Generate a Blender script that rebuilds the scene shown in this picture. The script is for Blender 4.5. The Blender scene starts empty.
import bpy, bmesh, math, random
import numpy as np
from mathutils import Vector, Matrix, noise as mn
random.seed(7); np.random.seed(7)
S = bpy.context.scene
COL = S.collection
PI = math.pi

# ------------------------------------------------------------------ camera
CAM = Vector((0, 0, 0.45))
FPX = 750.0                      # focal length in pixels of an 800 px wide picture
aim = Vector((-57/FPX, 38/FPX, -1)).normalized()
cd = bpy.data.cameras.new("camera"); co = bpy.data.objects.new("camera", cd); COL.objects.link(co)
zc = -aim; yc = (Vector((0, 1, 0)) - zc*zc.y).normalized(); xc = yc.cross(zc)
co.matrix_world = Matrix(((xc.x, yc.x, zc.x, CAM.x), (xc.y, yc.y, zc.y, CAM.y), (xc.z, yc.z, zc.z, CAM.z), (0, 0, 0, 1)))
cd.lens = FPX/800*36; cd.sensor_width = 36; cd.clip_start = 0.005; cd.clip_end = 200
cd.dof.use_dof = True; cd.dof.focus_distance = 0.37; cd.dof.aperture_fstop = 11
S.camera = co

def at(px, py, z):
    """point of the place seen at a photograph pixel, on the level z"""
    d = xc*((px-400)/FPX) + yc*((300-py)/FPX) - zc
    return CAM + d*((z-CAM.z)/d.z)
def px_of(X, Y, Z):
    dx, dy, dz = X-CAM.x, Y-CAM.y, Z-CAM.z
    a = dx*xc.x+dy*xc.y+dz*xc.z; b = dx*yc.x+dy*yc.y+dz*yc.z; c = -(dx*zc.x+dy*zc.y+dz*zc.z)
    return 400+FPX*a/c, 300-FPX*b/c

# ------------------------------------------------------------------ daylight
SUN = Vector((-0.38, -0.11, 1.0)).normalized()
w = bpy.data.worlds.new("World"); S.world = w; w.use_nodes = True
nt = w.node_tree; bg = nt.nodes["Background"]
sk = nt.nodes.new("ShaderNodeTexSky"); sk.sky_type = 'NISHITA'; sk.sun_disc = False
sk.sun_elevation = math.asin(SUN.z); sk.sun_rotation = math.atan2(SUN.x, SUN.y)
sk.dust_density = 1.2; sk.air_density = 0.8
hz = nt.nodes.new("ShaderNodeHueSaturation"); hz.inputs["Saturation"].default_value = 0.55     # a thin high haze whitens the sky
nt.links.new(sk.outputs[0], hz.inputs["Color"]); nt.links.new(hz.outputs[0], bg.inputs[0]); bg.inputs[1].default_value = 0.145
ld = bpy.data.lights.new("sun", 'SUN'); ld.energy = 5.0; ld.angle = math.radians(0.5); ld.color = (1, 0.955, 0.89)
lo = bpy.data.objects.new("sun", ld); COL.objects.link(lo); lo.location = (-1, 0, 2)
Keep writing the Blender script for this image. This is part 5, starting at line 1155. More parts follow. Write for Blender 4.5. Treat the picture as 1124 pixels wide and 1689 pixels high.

*What you have to do:*
Please copy out each record, character for character.

*Answer to this exercise:*
Generate a Blender script that rebuilds the scene shown in this picture. The script is for Blender 4.5. The Blender scene starts empty.
import bpy, bmesh, math, random
import numpy as np
from mathutils import Vector, Matrix, noise as mn
random.seed(7); np.random.seed(7)
S = bpy.context.scene
COL = S.collection
PI = math.pi

# ------------------------------------------------------------------ camera
CAM = Vector((0, 0, 0.45))
FPX = 750.0                      # focal length in pixels of an 800 px wide picture
aim = Vector((-57/FPX, 38/FPX, -1)).normalized()
cd = bpy.data.cameras.new("camera"); co = bpy.data.objects.new("camera", cd); COL.objects.link(co)
zc = -aim; yc = (Vector((0, 1, 0)) - zc*zc.y).normalized(); xc = yc.cross(zc)
co.matrix_world = Matrix(((xc.x, yc.x, zc.x, CAM.x), (xc.y, yc.y, zc.y, CAM.y), (xc.z, yc.z, zc.z, CAM.z), (0, 0, 0, 1)))
cd.lens = FPX/800*36; cd.sensor_width = 36; cd.clip_start = 0.005; cd.clip_end = 200
cd.dof.use_dof = True; cd.dof.focus_distance = 0.37; cd.dof.aperture_fstop = 11
S.camera = co

def at(px, py, z):
    """point of the place seen at a photograph pixel, on the level z"""
    d = xc*((px-400)/FPX) + yc*((300-py)/FPX) - zc
    return CAM + d*((z-CAM.z)/d.z)
def px_of(X, Y, Z):
    dx, dy, dz = X-CAM.x, Y-CAM.y, Z-CAM.z
    a = dx*xc.x+dy*xc.y+dz*xc.z; b = dx*yc.x+dy*yc.y+dz*yc.z; c = -(dx*zc.x+dy*zc.y+dz*zc.z)
    return 400+FPX*a/c, 300-FPX*b/c

# ------------------------------------------------------------------ daylight
SUN = Vector((-0.38, -0.11, 1.0)).normalized()
w = bpy.data.worlds.new("World"); S.world = w; w.use_nodes = True
nt = w.node_tree; bg = nt.nodes["Background"]
sk = nt.nodes.new("ShaderNodeTexSky"); sk.sky_type = 'NISHITA'; sk.sun_disc = False
sk.sun_elevation = math.asin(SUN.z); sk.sun_rotation = math.atan2(SUN.x, SUN.y)
sk.dust_density = 1.2; sk.air_density = 0.8
hz = nt.nodes.new("ShaderNodeHueSaturation"); hz.inputs["Saturation"].default_value = 0.55     # a thin high haze whitens the sky
nt.links.new(sk.outputs[0], hz.inputs["Color"]); nt.links.new(hz.outputs[0], bg.inputs[0]); bg.inputs[1].default_value = 0.145
ld = bpy.data.lights.new("sun", 'SUN'); ld.energy = 5.0; ld.angle = math.radians(0.5); ld.color = (1, 0.955, 0.89)
lo = bpy.data.objects.new("sun", ld); COL.objects.link(lo); lo.location = (-1, 0, 2)
Keep writing the Blender script for this image. This is part 5, starting at line 1155. More parts follow. Write for Blender 4.5. Treat the picture as 1124 pixels wide and 1689 pixels high.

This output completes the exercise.